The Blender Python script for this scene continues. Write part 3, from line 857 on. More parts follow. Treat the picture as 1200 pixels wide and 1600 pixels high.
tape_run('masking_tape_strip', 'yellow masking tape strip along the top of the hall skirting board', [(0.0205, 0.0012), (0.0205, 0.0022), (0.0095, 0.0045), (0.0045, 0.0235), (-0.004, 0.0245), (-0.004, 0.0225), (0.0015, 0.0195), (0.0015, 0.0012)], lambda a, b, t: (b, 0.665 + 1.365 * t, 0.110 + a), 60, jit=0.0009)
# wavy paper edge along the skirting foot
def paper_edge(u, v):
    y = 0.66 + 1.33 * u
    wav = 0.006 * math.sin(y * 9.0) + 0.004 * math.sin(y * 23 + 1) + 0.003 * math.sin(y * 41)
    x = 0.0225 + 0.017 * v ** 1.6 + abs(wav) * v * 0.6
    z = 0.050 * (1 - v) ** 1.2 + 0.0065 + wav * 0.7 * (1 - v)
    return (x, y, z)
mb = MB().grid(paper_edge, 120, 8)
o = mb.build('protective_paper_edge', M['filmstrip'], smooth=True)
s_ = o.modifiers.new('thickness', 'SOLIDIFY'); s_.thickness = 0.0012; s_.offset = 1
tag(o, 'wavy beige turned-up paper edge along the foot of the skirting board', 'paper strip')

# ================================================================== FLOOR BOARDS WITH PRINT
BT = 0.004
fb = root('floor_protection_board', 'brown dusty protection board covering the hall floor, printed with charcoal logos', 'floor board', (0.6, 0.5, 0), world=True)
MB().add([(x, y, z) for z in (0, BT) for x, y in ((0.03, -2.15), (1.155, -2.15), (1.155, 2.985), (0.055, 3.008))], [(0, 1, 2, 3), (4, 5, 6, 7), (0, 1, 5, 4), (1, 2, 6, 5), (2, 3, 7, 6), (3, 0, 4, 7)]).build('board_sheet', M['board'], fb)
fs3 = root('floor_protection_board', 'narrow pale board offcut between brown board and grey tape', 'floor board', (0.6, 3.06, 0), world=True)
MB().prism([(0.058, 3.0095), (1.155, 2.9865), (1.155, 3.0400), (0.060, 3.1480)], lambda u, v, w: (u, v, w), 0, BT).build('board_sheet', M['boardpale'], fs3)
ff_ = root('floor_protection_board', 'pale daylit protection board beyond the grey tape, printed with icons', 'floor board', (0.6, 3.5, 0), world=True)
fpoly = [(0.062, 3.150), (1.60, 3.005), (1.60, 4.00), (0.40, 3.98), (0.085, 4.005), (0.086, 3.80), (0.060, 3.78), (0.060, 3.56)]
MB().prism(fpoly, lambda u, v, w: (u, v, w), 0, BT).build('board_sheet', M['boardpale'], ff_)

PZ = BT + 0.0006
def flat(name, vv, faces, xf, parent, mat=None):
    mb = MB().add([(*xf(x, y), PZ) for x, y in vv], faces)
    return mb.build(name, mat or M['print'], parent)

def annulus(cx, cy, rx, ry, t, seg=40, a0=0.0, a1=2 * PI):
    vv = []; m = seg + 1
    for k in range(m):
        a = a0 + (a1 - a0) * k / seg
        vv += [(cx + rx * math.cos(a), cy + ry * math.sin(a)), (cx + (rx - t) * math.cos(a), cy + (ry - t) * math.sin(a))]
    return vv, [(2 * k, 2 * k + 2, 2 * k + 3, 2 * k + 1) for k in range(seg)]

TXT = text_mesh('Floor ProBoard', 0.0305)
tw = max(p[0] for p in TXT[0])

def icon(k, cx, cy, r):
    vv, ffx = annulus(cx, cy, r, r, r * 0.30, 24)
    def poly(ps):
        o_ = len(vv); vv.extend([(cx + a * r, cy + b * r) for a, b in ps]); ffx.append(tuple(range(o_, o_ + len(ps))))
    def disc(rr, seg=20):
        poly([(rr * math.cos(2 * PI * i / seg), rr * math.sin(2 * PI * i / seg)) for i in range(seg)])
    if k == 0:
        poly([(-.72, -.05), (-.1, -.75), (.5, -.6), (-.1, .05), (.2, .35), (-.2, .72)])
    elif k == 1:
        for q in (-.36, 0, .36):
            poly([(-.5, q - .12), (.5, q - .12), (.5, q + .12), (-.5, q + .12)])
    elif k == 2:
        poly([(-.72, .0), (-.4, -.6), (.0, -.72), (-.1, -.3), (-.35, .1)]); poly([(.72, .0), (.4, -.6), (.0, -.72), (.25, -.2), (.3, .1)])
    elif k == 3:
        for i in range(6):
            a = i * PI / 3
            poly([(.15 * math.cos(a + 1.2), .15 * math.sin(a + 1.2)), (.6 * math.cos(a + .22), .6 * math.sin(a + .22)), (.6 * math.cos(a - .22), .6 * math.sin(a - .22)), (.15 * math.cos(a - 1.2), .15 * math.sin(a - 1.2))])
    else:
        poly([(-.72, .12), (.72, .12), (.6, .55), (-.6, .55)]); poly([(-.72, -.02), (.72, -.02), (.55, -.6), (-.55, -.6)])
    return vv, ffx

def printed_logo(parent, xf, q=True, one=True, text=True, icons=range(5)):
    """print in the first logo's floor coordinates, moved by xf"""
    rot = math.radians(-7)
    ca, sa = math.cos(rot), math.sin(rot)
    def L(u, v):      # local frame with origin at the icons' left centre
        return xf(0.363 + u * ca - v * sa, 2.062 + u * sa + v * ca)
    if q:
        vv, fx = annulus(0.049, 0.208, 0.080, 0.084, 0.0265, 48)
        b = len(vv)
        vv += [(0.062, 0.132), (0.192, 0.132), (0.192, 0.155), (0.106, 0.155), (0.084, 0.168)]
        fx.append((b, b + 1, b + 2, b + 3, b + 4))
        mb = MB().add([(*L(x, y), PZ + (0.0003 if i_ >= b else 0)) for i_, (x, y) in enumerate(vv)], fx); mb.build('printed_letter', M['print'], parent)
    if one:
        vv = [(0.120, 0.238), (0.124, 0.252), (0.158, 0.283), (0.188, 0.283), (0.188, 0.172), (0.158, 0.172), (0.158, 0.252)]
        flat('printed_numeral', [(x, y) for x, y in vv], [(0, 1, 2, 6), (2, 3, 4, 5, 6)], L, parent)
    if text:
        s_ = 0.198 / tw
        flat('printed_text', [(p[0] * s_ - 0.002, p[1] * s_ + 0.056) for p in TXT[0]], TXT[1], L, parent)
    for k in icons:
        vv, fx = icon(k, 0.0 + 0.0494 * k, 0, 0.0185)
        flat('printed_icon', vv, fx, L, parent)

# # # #

JOB – Reproduce the material in full, with no word added or dropped.

RESULT OF THIS EXERCISE –
The Blender Python script for this scene continues. Write part 3, from line 857 on. More parts follow. Treat the picture as 1200 pixels wide and 1600 pixels high.
tape_run('masking_tape_strip', 'yellow masking tape strip along the top of the hall skirting board', [(0.0205, 0.0012), (0.0205, 0.0022), (0.0095, 0.0045), (0.0045, 0.0235), (-0.004, 0.0245), (-0.004, 0.0225), (0.0015, 0.0195), (0.0015, 0.0012)], lambda a, b, t: (b, 0.665 + 1.365 * t, 0.110 + a), 60, jit=0.0009)
# wavy paper edge along the skirting foot
def paper_edge(u, v):
    y = 0.66 + 1.33 * u
    wav = 0.006 * math.sin(y * 9.0) + 0.004 * math.sin(y * 23 + 1) + 0.003 * math.sin(y * 41)
    x = 0.0225 + 0.017 * v ** 1.6 + abs(wav) * v * 0.6
    z = 0.050 * (1 - v) ** 1.2 + 0.0065 + wav * 0.7 * (1 - v)
    return (x, y, z)
mb = MB().grid(paper_edge, 120, 8)
o = mb.build('protective_paper_edge', M['filmstrip'], smooth=True)
s_ = o.modifiers.new('thickness', 'SOLIDIFY'); s_.thickness = 0.0012; s_.offset = 1
tag(o, 'wavy beige turned-up paper edge along the foot of the skirting board', 'paper strip')

# ================================================================== FLOOR BOARDS WITH PRINT
BT = 0.004
fb = root('floor_protection_board', 'brown dusty protection board covering the hall floor, printed with charcoal logos', 'floor board', (0.6, 0.5, 0), world=True)
MB().add([(x, y, z) for z in (0, BT) for x, y in ((0.03, -2.15), (1.155, -2.15), (1.155, 2.985), (0.055, 3.008))], [(0, 1, 2, 3), (4, 5, 6, 7), (0, 1, 5, 4), (1, 2, 6, 5), (2, 3, 7, 6), (3, 0, 4, 7)]).build('board_sheet', M['board'], fb)
fs3 = root('floor_protection_board', 'narrow pale board offcut between brown board and grey tape', 'floor board', (0.6, 3.06, 0), world=True)
MB().prism([(0.058, 3.0095), (1.155, 2.9865), (1.155, 3.0400), (0.060, 3.1480)], lambda u, v, w: (u, v, w), 0, BT).build('board_sheet', M['boardpale'], fs3)
ff_ = root('floor_protection_board', 'pale daylit protection board beyond the grey tape, printed with icons', 'floor board', (0.6, 3.5, 0), world=True)
fpoly = [(0.062, 3.150), (1.60, 3.005), (1.60, 4.00), (0.40, 3.98), (0.085, 4.005), (0.086, 3.80), (0.060, 3.78), (0.060, 3.56)]
MB().prism(fpoly, lambda u, v, w: (u, v, w), 0, BT).build('board_sheet', M['boardpale'], ff_)

PZ = BT + 0.0006
def flat(name, vv, faces, xf, parent, mat=None):
    mb = MB().add([(*xf(x, y), PZ) for x, y in vv], faces)
    return mb.build(name, mat or M['print'], parent)

def annulus(cx, cy, rx, ry, t, seg=40, a0=0.0, a1=2 * PI):
    vv = []; m = seg + 1
    for k in range(m):
        a = a0 + (a1 - a0) * k / seg
        vv += [(cx + rx * math.cos(a), cy + ry * math.sin(a)), (cx + (rx - t) * math.cos(a), cy + (ry - t) * math.sin(a))]
    return vv, [(2 * k, 2 * k + 2, 2 * k + 3, 2 * k + 1) for k in range(seg)]

TXT = text_mesh('Floor ProBoard', 0.0305)
tw = max(p[0] for p in TXT[0])

def icon(k, cx, cy, r):
    vv, ffx = annulus(cx, cy, r, r, r * 0.30, 24)
    def poly(ps):
        o_ = len(vv); vv.extend([(cx + a * r, cy + b * r) for a, b in ps]); ffx.append(tuple(range(o_, o_ + len(ps))))
    def disc(rr, seg=20):
        poly([(rr * math.cos(2 * PI * i / seg), rr * math.sin(2 * PI * i / seg)) for i in range(seg)])
    if k == 0:
        poly([(-.72, -.05), (-.1, -.75), (.5, -.6), (-.1, .05), (.2, .35), (-.2, .72)])
    elif k == 1:
        for q in (-.36, 0, .36):
            poly([(-.5, q - .12), (.5, q - .12), (.5, q + .12), (-.5, q + .12)])
    elif k == 2:
        poly([(-.72, .0), (-.4, -.6), (.0, -.72), (-.1, -.3), (-.35, .1)]); poly([(.72, .0), (.4, -.6), (.0, -.72), (.25, -.2), (.3, .1)])
    elif k == 3:
        for i in range(6):
            a = i * PI / 3
            poly([(.15 * math.cos(a + 1.2), .15 * math.sin(a + 1.2)), (.6 * math.cos(a + .22), .6 * math.sin(a + .22)), (.6 * math.cos(a - .22), .6 * math.sin(a - .22)), (.15 * math.cos(a - 1.2), .15 * math.sin(a - 1.2))])
    else:
        poly([(-.72, .12), (.72, .12), (.6, .55), (-.6, .55)]); poly([(-.72, -.02), (.72, -.02), (.55, -.6), (-.55, -.6)])
    return vv, ffx

def printed_logo(parent, xf, q=True, one=True, text=True, icons=range(5)):
    """print in the first logo's floor coordinates, moved by xf"""
    rot = math.radians(-7)
    ca, sa = math.cos(rot), math.sin(rot)
    def L(u, v):      # local frame with origin at the icons' left centre
        return xf(0.363 + u * ca - v * sa, 2.062 + u * sa + v * ca)
    if q:
        vv, fx = annulus(0.049, 0.208, 0.080, 0.084, 0.0265, 48)
        b = len(vv)
        vv += [(0.062, 0.132), (0.192, 0.132), (0.192, 0.155), (0.106, 0.155), (0.084, 0.168)]
        fx.append((b, b + 1, b + 2, b + 3, b + 4))
        mb = MB().add([(*L(x, y), PZ + (0.0003 if i_ >= b else 0)) for i_, (x, y) in enumerate(vv)], fx); mb.build('printed_letter', M['print'], parent)
    if one:
        vv = [(0.120, 0.238), (0.124, 0.252), (0.158, 0.283), (0.188, 0.283), (0.188, 0.172), (0.158, 0.172), (0.158, 0.252)]
        flat('printed_numeral', [(x, y) for x, y in vv], [(0, 1, 2, 6), (2, 3, 4, 5, 6)], L, parent)
    if text:
        s_ = 0.198 / tw
        flat('printed_text', [(p[0] * s_ - 0.002, p[1] * s_ + 0.056) for p in TXT[0]], TXT[1], L, parent)
    for k in icons:
        vv, fx = icon(k, 0.0 + 0.0494 * k, 0, 0.0185)
        flat('printed_icon', vv, fx, L, parent)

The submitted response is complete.